Régime d’accession à la propriété

Acheter sa première maison grâce au RAP

Martin Latreille a 33 ans. Il est actuellement au Costa Rica et magasine un terrain pour y construire un petit hôtel, qu’il appellera l’hôtel 514. Indirectement, « c’est un peu grâce au RAP », estime-t-il.

Le RAP peut faciliter l’achat d’une maison de deux façons. Pour ceux qui ont déjà des REER, le régime permet, à certaines conditions, de retirer les sommes cotisées afin d’avoir la mise de fonds pour la propriété, mais sans être touché sur le plan fiscal. Normalement, on est imposé sur les sommes que l’on sort de son REER.

« Ceux qui n’ont pas de REER peuvent toutefois, eux aussi, profiter du RAP », note Yannie Dupont, le courtier hypothécaire de Martin, chez Imeris.

Il suffit d’emprunter de l’argent à la banque, de cotiser cette somme à son REER et de la retirer 90 jours plus tard pour rembourser le prêt. La somme cotisée au REER permet ainsi de réduire son revenu imposable et d’aller chercher un remboursement d’impôt qui, selon la situation fiscale de chacun, peut parfois friser les 9000 $. Pour un couple, le montant est encore plus important.

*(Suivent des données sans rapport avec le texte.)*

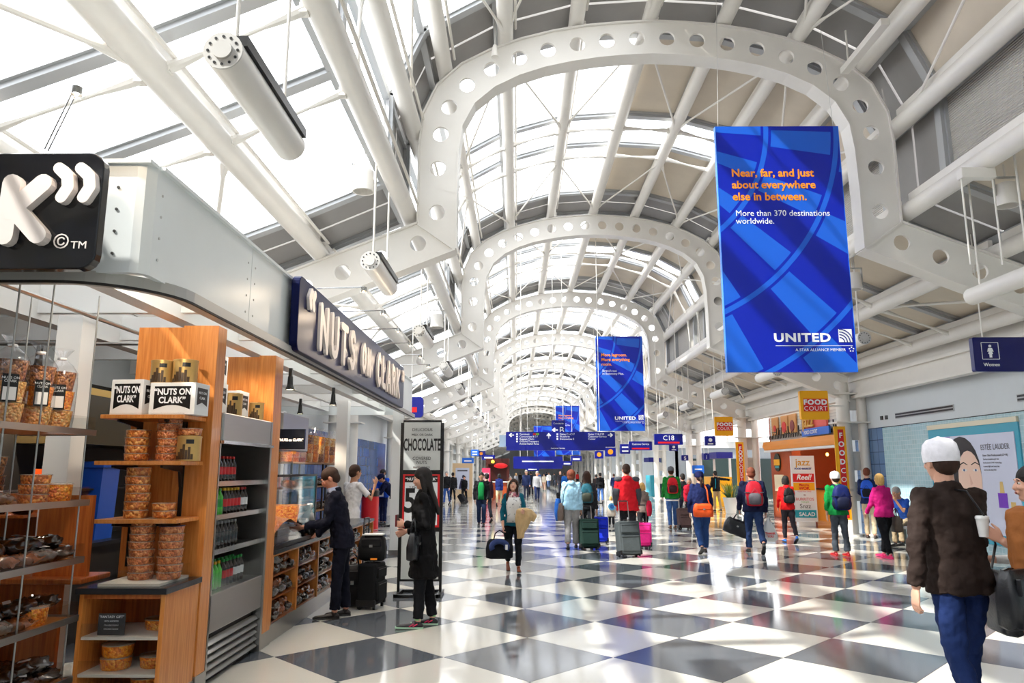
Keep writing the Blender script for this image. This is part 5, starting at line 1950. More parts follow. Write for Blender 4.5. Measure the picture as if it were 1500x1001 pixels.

C’est ce qu’ont fait Martin et son conjoint il y a quelques années, lorsqu’ils ont acheté leur premier condo, à Laval. 

« On n’avait pas d’économies. On pensait qu’acheter une propriété était inaccessible pour nous. »

— Martin Latreille, en parlant de son premier achat de condo

Ils ont alors fait leurs recherches, ont sorti la calculette et ont déterminé qu’ils pourraient obtenir assez d’argent en remboursement d’impôt pour se constituer une mise de fonds s’ils cotisaient à deux à leur REER, en empruntant. Ils ont donc « fait un RAP ».

Une fois emménagé, Martin s’est fait poser beaucoup de questions par ses amis. « Le RAP est peu connu des jeunes. Environ 90 % de mes connaissances ne savaient pas ce que c’était », raconte-t-il. Les données appuient ses observations. Au Québec, seulement 23 % des premiers acheteurs font appel au RAP pour financer leur propriété, indique une enquête publiée cet été par l’Association des professionnels de la construction et de l’habitation du Québec.

« Le RAP gagnerait à être plus connu », croit Martin.

C’est qu’à peu près tous les jeunes premiers acheteurs ont quelque chose à gagner en passant par ce régime, même ceux qui ont déjà accumulé suffisamment d’épargne non enregistrée pour acheter. Ils peuvent alors utiliser le RAP pour bonifier leur mise de fonds et lui faire passer le cap des 20 % de la valeur de la maison.

« On évite alors de payer la prime d’assurance hypothécaire de la SCHL », illustre Nicolas Fréchette, conseiller principal en financement habitation chez Desjardins.

SE FORCER À ÉPARGNER

Un désavantage potentiel du RAP est de priver une personne du rendement qu’elle allait chercher avec ses REER, puisqu’elle doit « sortir » les sommes épargnées. En réalité, c’est rarement un problème, à moins d’avoir des investissements très lucratifs.

« Ceux qui utilisent le RAP pour grossir leur mise de fonds, par exemple, sauvent généralement de l’argent. »

— Daniel Laverdière, directeur principal, planification financière et services-conseils chez Banque Nationale Gestion privée 1859

« C’est qu’ils évitent une partie de prêt hypothécaire qui leur aurait coûté plus cher en intérêts que ce que leur épargne leur aurait rapporté », poursuit M. Laverdière.

« Dans mon cas, je n’avais pas d’épargne », rappelle Martin Latreille. Mais les règles du RAP l’obligent à remettre dans son REER les cotisations qu’il a utilisées. Il doit y déposer chaque année 1/15e de la somme retirée de son REER pendant 15 ans. C’est comme s’il s’était fait un prêt à lui-même, sans intérêt. « Dans mon livre à moi, c’est le meilleur prêt que l’on peut avoir », s’exclame-t-il.

« En plus de me permettre d’acheter mon condo plusieurs années plus tôt que je ne l’aurais pu, le RAP me force à épargner pour la retraite. Je fais donc d’une pierre, deux coups », ajoute-t-il.

Pour Martin, faire appel au RAP a donc été positif sur toute la ligne. Lorsqu’il s’est défait de son condo, il a utilisé l’argent obtenu pour acheter un triplex et un duplex. Et maintenant, toutes ses propriétés immobilières sont à vendre. C’est avec cet argent qu’il financera son projet au Costa Rica.